Paul Findon  2012-05-15 13:02
"Thanks to iCloud, my calendars sync wirelessly and instantly across all my devices — and can be edited anywhere. This is a fantastic capability, one that I have come to depend on."

This is what MobileMe does for me too and has done for several years. Am I missing something here, apart from the fact that MobileMe will soon be put to sleep.
Joe Kissell  An apple icon for a TidBITS Staffer 2012-05-15 13:46
You're not missing anything. The article isn't about iCloud, that was just the example I used. It's about the way Macs and iOS devices treat all synced calendars independently for the purpose of alerts.
Girish Kulkarni  2012-05-16 08:40
I actually find that multiple alerts on different systems are an useful feature. There have been times when I hurriedly set up a reminder on my iPhone using Siri and it popped up on my iMac when I didn’t have my phone with me.
Joe Kissell  An apple icon for a TidBITS Staffer 2012-05-16 08:48
In the scenario you describe, I'd want to see the alert only on my iMac, and not also on my iPhone when I next have it with me! That's kind of my point. Yes, I want to be alerted on whatever device I happen to be using—but not on any other devices.
Bill Nance  2012-05-16 15:43
Quite some time ago I posted this issue on the Apple discussion forum. I thought I might be doing something wrong and wanted to know how I could share a calendar with someone without seeing/hearing their alerts. Since that original post, there have been thousands of views of this issue since I posted it. Really??? Can this be that hard to fix? No matter what you choose when you accept a shared calendar, you get the annoying reminders whether you want them or not. I can see how the time zone difference between a user's location and the calendar owner's location, especially if it's overseas, could be a terrific hassle. I expect so much more from Apple.

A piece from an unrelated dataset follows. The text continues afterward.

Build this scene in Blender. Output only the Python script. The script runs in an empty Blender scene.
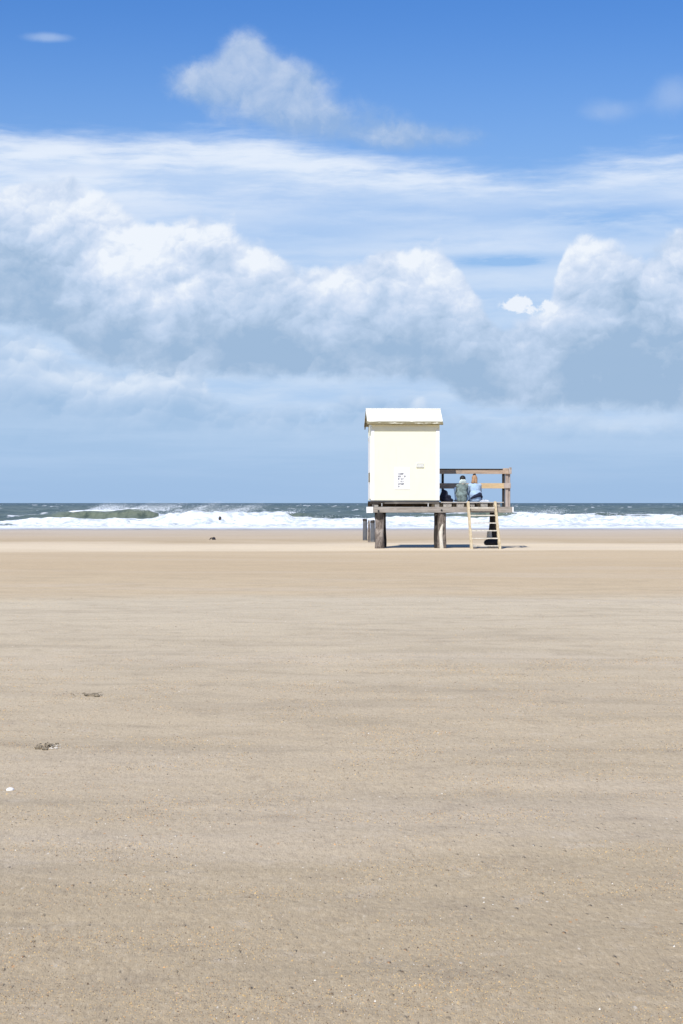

I hope your article will help get this resolved with Apple. I've posted this issue many times at Apple's feedback site. Let's get this fixed!!!!!!!!!
Michael Paine  2012-05-16 19:48
There has been a long-standing Apple Discussion on this topic:
It is driving people crazy.
Philip Benjamin  2012-05-17 22:08
What a great article, taking us all forward on our thinking on the subject.

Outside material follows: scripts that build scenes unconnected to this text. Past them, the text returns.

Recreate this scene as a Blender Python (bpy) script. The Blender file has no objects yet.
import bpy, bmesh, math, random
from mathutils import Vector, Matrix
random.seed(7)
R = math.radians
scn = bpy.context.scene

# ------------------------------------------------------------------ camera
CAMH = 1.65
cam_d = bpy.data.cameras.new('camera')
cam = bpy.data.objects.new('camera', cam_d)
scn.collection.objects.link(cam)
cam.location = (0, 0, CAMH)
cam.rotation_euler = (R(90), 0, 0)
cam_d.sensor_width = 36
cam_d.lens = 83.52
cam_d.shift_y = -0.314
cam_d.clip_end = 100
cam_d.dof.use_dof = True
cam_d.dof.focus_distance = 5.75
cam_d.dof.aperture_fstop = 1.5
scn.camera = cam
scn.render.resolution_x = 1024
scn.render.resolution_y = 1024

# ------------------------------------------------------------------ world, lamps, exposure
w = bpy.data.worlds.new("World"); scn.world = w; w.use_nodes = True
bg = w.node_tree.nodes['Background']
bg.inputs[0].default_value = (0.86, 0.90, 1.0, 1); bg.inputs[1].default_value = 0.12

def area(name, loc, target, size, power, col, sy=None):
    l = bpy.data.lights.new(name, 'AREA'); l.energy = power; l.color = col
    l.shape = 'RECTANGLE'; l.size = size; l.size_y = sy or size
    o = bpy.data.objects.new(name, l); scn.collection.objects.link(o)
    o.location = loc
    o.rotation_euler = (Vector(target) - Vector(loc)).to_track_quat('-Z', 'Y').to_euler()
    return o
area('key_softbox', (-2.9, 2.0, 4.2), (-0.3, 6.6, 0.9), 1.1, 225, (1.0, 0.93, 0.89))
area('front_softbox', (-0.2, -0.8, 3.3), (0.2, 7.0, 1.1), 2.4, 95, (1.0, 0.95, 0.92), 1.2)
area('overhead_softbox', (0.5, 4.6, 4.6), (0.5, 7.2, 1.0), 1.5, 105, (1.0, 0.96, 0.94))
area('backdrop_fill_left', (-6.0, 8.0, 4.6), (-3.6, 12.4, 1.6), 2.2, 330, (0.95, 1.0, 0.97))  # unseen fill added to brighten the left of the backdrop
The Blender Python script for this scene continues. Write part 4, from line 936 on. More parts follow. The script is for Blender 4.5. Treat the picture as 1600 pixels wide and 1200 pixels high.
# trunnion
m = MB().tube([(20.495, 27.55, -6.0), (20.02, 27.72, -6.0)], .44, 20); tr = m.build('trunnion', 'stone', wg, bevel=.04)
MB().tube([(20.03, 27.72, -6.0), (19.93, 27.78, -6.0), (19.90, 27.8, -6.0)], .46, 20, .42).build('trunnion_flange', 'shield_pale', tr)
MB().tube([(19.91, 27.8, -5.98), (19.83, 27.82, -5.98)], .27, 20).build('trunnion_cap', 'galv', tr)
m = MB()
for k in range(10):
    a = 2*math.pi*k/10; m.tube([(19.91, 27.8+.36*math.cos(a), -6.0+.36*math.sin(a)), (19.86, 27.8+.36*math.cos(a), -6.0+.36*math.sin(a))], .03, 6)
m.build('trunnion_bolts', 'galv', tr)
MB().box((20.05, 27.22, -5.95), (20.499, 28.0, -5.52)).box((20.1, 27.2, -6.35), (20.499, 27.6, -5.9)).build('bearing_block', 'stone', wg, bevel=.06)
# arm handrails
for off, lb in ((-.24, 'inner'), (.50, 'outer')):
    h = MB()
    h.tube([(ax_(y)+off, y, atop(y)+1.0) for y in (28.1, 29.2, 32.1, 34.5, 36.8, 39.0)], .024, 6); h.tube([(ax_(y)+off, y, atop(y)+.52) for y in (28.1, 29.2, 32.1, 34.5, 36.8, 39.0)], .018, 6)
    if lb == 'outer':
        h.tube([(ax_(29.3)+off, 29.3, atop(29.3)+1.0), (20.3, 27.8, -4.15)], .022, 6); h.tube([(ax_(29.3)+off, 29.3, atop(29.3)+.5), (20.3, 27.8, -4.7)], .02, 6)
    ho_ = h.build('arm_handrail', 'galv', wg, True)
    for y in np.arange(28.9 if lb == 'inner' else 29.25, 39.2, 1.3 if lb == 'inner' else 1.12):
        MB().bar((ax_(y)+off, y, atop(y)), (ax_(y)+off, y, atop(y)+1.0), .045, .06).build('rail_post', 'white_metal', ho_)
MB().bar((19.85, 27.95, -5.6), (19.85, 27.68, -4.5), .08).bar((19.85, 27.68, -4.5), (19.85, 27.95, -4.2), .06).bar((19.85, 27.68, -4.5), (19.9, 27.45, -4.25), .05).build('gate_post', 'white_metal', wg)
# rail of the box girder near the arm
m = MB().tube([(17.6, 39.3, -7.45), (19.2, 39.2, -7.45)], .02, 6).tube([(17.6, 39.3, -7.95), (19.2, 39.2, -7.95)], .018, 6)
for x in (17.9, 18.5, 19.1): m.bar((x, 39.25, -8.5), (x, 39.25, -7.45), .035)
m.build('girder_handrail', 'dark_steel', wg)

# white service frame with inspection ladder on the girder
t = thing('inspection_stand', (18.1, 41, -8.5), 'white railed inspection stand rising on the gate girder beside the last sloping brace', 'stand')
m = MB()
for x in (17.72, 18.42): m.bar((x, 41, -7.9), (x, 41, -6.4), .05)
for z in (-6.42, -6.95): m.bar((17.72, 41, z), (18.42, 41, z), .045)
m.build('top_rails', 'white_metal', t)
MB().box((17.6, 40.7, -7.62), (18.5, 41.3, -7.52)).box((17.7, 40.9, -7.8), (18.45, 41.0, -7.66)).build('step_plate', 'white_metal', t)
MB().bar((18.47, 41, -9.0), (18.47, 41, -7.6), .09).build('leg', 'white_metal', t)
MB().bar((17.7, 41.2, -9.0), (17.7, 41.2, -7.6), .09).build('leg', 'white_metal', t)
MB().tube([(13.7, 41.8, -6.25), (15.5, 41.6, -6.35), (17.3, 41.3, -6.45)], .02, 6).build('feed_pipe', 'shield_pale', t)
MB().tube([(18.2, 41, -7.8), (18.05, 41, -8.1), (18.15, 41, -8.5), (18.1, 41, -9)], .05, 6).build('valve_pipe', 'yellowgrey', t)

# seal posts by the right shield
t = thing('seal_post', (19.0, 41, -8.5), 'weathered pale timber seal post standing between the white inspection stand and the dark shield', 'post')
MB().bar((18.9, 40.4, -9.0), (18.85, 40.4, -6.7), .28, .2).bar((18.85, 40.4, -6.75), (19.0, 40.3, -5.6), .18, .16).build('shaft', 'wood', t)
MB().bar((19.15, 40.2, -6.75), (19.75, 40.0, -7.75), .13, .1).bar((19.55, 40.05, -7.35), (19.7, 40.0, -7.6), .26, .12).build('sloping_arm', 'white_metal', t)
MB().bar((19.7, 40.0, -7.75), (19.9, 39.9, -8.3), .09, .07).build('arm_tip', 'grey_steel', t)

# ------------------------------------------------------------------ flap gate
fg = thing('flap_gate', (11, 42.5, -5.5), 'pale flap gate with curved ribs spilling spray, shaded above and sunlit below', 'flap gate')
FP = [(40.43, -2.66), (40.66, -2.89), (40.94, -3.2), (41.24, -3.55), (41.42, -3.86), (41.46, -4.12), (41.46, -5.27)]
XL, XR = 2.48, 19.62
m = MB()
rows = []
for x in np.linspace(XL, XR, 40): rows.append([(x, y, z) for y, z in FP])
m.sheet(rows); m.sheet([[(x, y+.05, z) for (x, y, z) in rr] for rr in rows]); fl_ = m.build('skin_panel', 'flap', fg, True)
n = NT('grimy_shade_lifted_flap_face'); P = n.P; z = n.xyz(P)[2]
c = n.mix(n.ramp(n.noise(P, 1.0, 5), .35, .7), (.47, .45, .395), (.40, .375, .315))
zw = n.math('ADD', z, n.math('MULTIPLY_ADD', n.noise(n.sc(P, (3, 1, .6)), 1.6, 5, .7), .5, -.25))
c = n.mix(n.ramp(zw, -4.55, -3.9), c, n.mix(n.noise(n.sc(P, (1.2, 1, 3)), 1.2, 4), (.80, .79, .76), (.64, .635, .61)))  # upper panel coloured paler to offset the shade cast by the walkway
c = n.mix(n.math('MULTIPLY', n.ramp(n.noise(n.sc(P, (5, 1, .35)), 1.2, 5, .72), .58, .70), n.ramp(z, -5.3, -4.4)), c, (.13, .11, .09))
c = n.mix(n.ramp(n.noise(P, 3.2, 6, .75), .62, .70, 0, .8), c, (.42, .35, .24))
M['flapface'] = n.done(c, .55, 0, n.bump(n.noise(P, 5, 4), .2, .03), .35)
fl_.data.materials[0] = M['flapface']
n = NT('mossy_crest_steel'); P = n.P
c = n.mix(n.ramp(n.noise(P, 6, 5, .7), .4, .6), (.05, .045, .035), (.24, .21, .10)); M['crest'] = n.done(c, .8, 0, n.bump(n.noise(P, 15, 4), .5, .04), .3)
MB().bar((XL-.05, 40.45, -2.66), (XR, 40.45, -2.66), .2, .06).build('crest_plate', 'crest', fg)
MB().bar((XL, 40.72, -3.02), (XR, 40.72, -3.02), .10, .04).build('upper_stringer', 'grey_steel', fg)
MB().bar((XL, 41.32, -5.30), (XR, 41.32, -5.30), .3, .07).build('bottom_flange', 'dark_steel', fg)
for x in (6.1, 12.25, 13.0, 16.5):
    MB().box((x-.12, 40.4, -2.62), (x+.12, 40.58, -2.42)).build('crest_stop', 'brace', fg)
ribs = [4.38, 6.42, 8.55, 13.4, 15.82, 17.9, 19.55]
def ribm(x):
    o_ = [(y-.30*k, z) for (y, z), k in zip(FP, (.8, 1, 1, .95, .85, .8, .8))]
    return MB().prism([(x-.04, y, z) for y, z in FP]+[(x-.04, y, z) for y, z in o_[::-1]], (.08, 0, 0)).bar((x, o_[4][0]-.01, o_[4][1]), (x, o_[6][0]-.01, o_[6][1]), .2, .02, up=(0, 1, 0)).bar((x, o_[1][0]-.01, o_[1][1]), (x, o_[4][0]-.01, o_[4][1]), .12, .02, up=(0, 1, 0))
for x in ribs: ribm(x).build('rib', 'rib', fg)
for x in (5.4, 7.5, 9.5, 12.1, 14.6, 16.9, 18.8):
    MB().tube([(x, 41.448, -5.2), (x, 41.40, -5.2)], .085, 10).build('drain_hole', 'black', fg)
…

Because I did not want to receive the alerts of my wife and because she did not want to receive mine, I have set up my wife's calendar and my calendar both on each of our Macs and have then disabled alerts for her on mine and for mine on hers.

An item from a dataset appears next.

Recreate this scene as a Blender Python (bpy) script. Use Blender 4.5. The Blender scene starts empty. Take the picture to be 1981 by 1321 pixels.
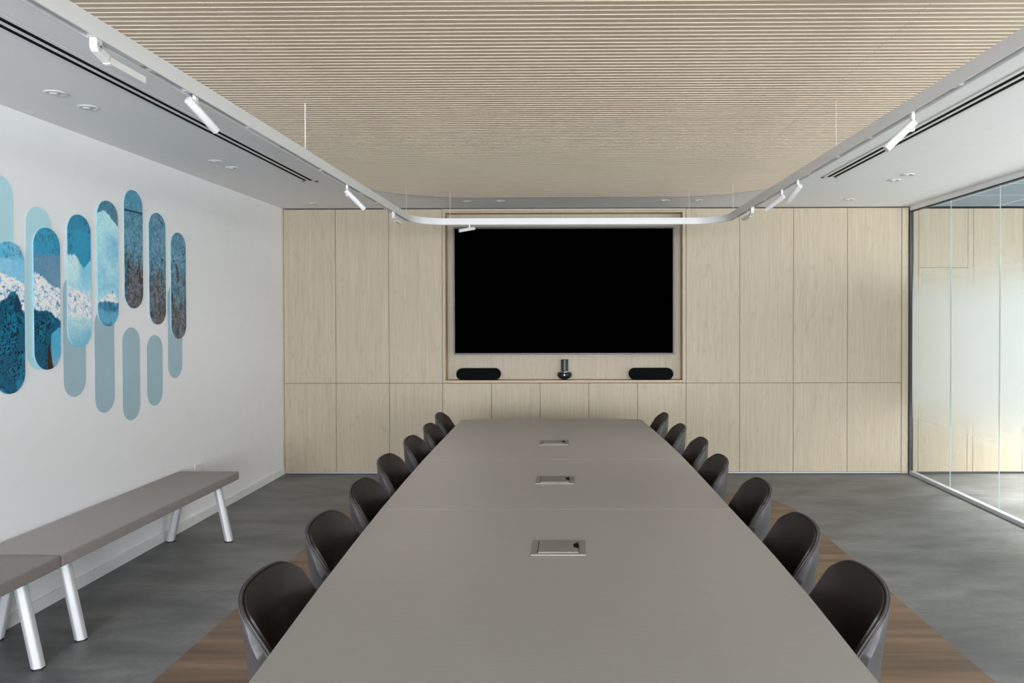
import bpy, bmesh, math, random
import numpy as np
from mathutils import Vector, Matrix

random.seed(4)
S = bpy.context.scene
COL = S.collection
PI = math.pi

# ------------------------------------------------------------------ camera
cam_d = bpy.data.cameras.new('camera'); cam = bpy.data.objects.new('camera', cam_d); COL.objects.link(cam)
S.camera = cam
F_PX = 1420.0
cam_d.sensor_fit = 'HORIZONTAL'; cam_d.sensor_width = 36.0
cam_d.lens = F_PX / 1981 * 36.0
cam_d.shift_x = (990.5 - 1092.5) / 1981
cam_d.shift_y = (625.0 - 660.5) / 1981
cam_d.clip_start = 0.05; cam_d.clip_end = 200
yaw, pitch, roll = 0.0067, 0.0113, 0.0022
fw = Vector((-math.sin(yaw), math.cos(yaw) * math.cos(pitch), -math.sin(pitch))).normalized()
rt = fw.cross(Vector((0, 0, 1))).normalized(); up = rt.cross(fw)
rt2 = rt * math.cos(roll) - up * math.sin(roll); up2 = up * math.cos(roll) + rt * math.sin(roll)
cam.matrix_world = Matrix(((rt2.x, up2.x, -fw.x, 0), (rt2.y, up2.y, -fw.y, 0), (rt2.z, up2.z, -fw.z, 1.58), (0, 0, 0, 1)))

# ------------------------------------------------------------------ view, world, light
S.view_settings.view_transform = 'Standard'; S.view_settings.look = 'None'
S.view_settings.gamma = 1; S.view_settings.use_curve_mapping = False
S.view_settings.exposure = 0.12
S.cycles.diffuse_bounces = 6; S.cycles.max_bounces = 12; S.cycles.transparent_max_bounces = 12
S.cycles.sample_clamp_indirect = 6
S.cycles.caustics_reflective = False; S.cycles.caustics_refractive = False

W = bpy.data.worlds.new('world'); S.world = W; W.use_nodes = True
bg = W.node_tree.nodes['Background']; bg.inputs[0].default_value = (0.80, 0.90, 1.0, 1); bg.inputs[1].default_value = 1.0

def area(name, loc, rot, sx, sy, power, color=(1, 1, 1), spread=PI):
    l = bpy.data.lights.new(name, 'AREA'); l.shape = 'RECTANGLE'; l.size = sx; l.size_y = sy
    l.energy = power; l.color = color; l.spread = spread
    o = bpy.data.objects.new(name, l); COL.objects.link(o); o.location = loc; o.rotation_euler = rot
    return o
# added fill lights in unseen window openings behind the camera; daylight from corridor windows
FILL_COL = (0.93, 0.97, 1.0)
SPOT_W = 26.0     # each track spotlight
FRONT_Y = -6.0; OUT_X = 6.6
for i, x in enumerate((-1.5, 1.9)):
    area('front_fill', (x, FRONT_Y - 0.12, 1.45), (PI / 2, 0, 0), 2.6, 1.9, 500, FILL_COL)
for y, pw in ((-4.3, 80), (-1.2, 100), (1.9, 230), (4.6, 72)):
    area('daylight_side', (OUT_X + 0.12, y, 1.28), (0, PI / 2, 0), 2.35, 2.7, pw, (1.0, 0.985, 0.95))
CORR_LAMPS = ((5.35, 0.9), (5.35, 3.2), (5.35, 5.5))
for x, y in CORR_LAMPS:      # flat ceiling lamps of the corridor, inside their housings
    area('corridor_ceiling_lamp_light', (x, y, 2.598), (0, 0, 0), 0.5, 1.5, 400, (1.0, 0.97, 0.93), math.radians(92))
for (x, y) in ((4.35, 6.55), (5.2, 6.55), (4.35, 5.0), (4.35, 3.4)):
    l = bpy.data.lights.new('corridor_downlight_beam', 'SPOT'); l.energy = 6; l.spot_size = 1.25; l.spot_blend = 0.8
    l.shadow_soft_size = 0.04; l.color = (1, 0.96, 0.88)
    o = bpy.data.objects.new('corridor_downlight_beam', l); COL.objects.link(o); o.location = (x, y, 2.6)

# ------------------------------------------------------------------ helpers
def srgb(r, g, b):
    f = lambda c: (c / 255 / 12.92) if c / 255 <= 0.04045 else ((c / 255 + 0.055) / 1.055) ** 2.4
    return (f(r), f(g), f(b), 1)

class NT:
    def __init__(s, name):
        s.m = bpy.data.materials.new(name); s.m.use_nodes = True; s.t = s.m.node_tree; s.n = s.t.nodes; s.l = s.t.links
        s.p = s.n['Principled BSDF']; s.out = s.n['Material Output']
    def add(s, typ, **kw):
        n = s.n.new(typ)
        for k, v in kw.items():
            if k.startswith('i_'):
                key = k[2:].replace('_', ' ')
                n.inputs[int(key) if key.isdigit() else key].default_value = v
            else: setattr(n, k, v)
        return n
    def link(s, a, b): s.l.new(a, b)
    def coord(s, scale=(1, 1, 1), loc=(0, 0, 0), rnd=0.0, kind='Object'):
        tc = s.add('ShaderNodeTexCoord'); mp = s.add('ShaderNodeMapping')
        mp.inputs['Scale'].default_value = scale; mp.inputs['Location'].default_value = loc
        src = tc.outputs[kind]
        if rnd:
            oi = s.add('ShaderNodeObjectInfo'); mul = s.add('ShaderNodeMath', operation='MULTIPLY'); mul.inputs[1].default_value = rnd
            s.link(oi.outputs['Random'], mul.inputs[0])
            ad = s.add('ShaderNodeVectorMath', operation='ADD'); s.link(src, ad.inputs[0]); s.link(mul.outputs[0], ad.inputs[1]); src = ad.outputs[0]
        s.link(src, mp.inputs[0]); return mp.outputs[0]
    def ramp(s, src, stops, interp='LINEAR'):
        r = s.add('ShaderNodeValToRGB'); r.color_ramp.interpolation = interp
        e = r.color_ramp.elements
        while len(e) > len(stops): e.remove(e[-1])
        while len(e) < len(stops): e.new(0.5)
        for k, (p, c) in enumerate(stops): e[k].position = p; e[k].color = c
        if src is not None: s.link(src, r.inputs[0])
        return r.outputs[0]
    def mix(s, fac, a, b, blend='MIX'):
        m = s.add('ShaderNodeMix', data_type='RGBA', blend_type=blend)
        for idx, v in ((0, fac), (6, a), (7, b)):
            if hasattr(v, 'is_output'): s.link(v, m.inputs[idx])
            else: m.inputs[idx].default_value = v
        return m.outputs[2]
    def math(s, op, a, b=None, c=None, clamp=False):
        m = s.add('ShaderNodeMath', operation=op); m.use_clamp = clamp
        for k, v in enumerate((a, b, c)):
            if v is None: continue
            if hasattr(v, 'is_output'): s.link(v, m.inputs[k])
            else: m.inputs[k].default_value = v
        return m.outputs[0]
    def bump(s, h, strength, dist=0.01):
        b = s.add('ShaderNodeBump'); b.inputs['Strength'].default_value = strength; b.inputs['Distance'].default_value = dist
        s.link(h, b.inputs['Height']); s.link(b.outputs[0], s.p.inputs['Normal'])
    def noise(s, vec, scale=5, detail=4, rough=0.5, dist=0.0):
        n = s.add('ShaderNodeTexNoise'); n.inputs['Scale'].default_value = scale; n.inputs['Detail'].default_value = detail
        n.inputs['Roughness'].default_value = rough; n.inputs['Distortion'].default_value = dist
        if vec is not None: s.link(vec, n.inputs['Vector'])
        return n.outputs['Fac']

def plain(name, col, rough=0.5, metal=0.0, spec=0.5, bumps=None, var=0.03):
    """solid colour with a faint procedural variation"""
    t = NT(name); t.p.inputs['Roughness'].default_value = rough; t.p.inputs['Metallic'].default_value = metal
    t.p.inputs['Specular IOR Level'].default_value = spec
    v = t.noise(t.coord(), scale=9, detail=3)
    lo = tuple(c * (1 - var) for c in col[:3]) + (1,); hi = tuple(min(1, c * (1 + var)) for c in col[:3]) + (1,)
    t.link(t.ramp(v, [(0.3, lo), (0.7, hi)]), t.p.inputs['Base Color'])
    if bumps:
        t.bump(t.noise(t.coord(), scale=bumps[0], detail=3), bumps[1], bumps[2])
    return t.m

def oak(name, base, dark, along='Z', rough=0.5, contrast=1.0, spec=0.4, bump=0.08):
    t = NT(name); t.p.inputs['Roughness'].default_value = rough; t.p.inputs['Specular IOR Level'].default_value = spec
    ring_sc = {'Z': (4.2, 4.2, 0.42), 'X': (0.42, 4.2, 4.2), 'Y': (4.2, 0.42, 4.2)}[along]
    fib_sc = {'Z': (190, 190, 3.0), 'X': (3.0, 190, 190), 'Y': (190, 3.0, 190)}[along]
    mid_sc = {'Z': (26, 26, 0.9), 'X': (0.9, 26, 26), 'Y': (26, 0.9, 26)}[along]
    a = t.noise(t.coord(ring_sc, rnd=37.0), scale=1.0, detail=2.5, rough=0.45, dist=0.15)
    rings = t.math('PINGPONG', t.math('MULTIPLY', a, 52.0), 1.0)
    fib = t.noise(t.coord(fib_sc, rnd=11.0), scale=1.0, detail=3, rough=0.6)
    mid = t.noise(t.coord(mid_sc, rnd=21.0), scale=1.0, detail=3, rough=0.5)
    c1 = t.ramp(rings, [(0.0, dark), (0.28, base), (1.0, base)])
    f = tuple(0.5 + (c - 0.5) * 1 for c in base[:3])
    c2 = t.mix(0.25 * contrast, base, c1)
    lo = tuple(c * (1 - 0.13 * contrast) for c in (1, 1, 1)) + (1,)
    m1 = t.ramp(fib, [(0.35, lo), (0.62, (1, 1, 1, 1))])
    m2 = t.ramp(mid, [(0.3, tuple(c * (1 - 0.07 * contrast) for c in (1, 1, 1)) + (1,)), (0.7, (1, 1, 1, 1))])
    c3 = t.mix(1.0, c2, m1, 'MULTIPLY'); c4 = t.mix(1.0, c3, m2, 'MULTIPLY')
    t.link(c4, t.p.inputs['Base Color'])
    if bump: t.bump(fib, bump, 0.002)
    return t.m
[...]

Then on our iPhones we just see our own calendars - we can always invite each other before promising others that we are available at a certain time.
Of course this system only works if you are sharing with someone who can be trusted with the password accessible in your keychain...
When shared calendars on iOS can have their alerts disabled I will be switching back to calendar sharing lickety split.
Joe Garnero  An apple icon for a TidBITS Contributor 2012-05-23 09:01
I have a preference for aanother solution. It would be nice to be able to acknowledge the alert on the device I am currently using and have Apple push that acknowledgement to all other devices - canceling any that may not have posted due to time differences.
Offering the option to acknowledge on this device only or all other devices or all devices would satisfy your desire to leave some alerts open on the desktop but not on your iPhone.